The trial court dismissed Allan and Martin’s complaint holding that it failed to state a viable claim for intentional interference with prospective economic advantage. The appellate court reversed the trial court, but American appealed to the Supreme Court of California.

Lend Lease (US) Constr. LMB Inc. v. Zurich Am. Ins. Co., No. 11, 2017 N.Y. LEXIS 112 (N.Y. Feb. 14, 2017)

Early, in its opinion, the New York Court of Appeals noted that “[o]ne of the most dramatic images of [Superstorm Sandy] depicts the damage caused to [a] crane [being used on the construction of a 74-story skyscraper] when the boom of the crane collapsed in high winds and teetered precariously from a height equal to the top of the building.” At the time of the incident, Extell, the owner of the project, was the named insured on a $700 million builder’s risk insurance program comprised of five separate insurance policies.  Lend Lease, the contractor, was an additional insured on the policies.
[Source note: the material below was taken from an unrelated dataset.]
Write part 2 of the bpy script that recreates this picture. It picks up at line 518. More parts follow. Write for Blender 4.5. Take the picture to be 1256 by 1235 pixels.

Following the incident, Extell and Lend Lease submitted a claim to the insurers seeking to recover the damages incurred by Extell and Lend Lease resulting from weather-related harm to the crane. The insurers denied the claim and disclaimed that there was coverage under the policies.  This action ensued.  Both parties filed motions seeking summary judgment on the coverage issue.  The trial court denied the motions, ruling that there was an issue of fact regarding the applicability of certain exclusions in the policies.  On appeal, the Appellate Division granted the insurers’ motion for summary judgment, finding that there was no coverage because the crane did not fall within the policies’ definition of “temporary works.”  This appeal followed.

Resolving the appeal required the Court of Appeals to answer two questions. First, was the damage to the crane covered under the policies in the first instance.  Second, if there was coverage, was it defeated by the policies’ contractor’s tools exclusion.  As explained below, the court concluded that although there may have been coverage in the first instance, the coverage was defeated by the exclusion.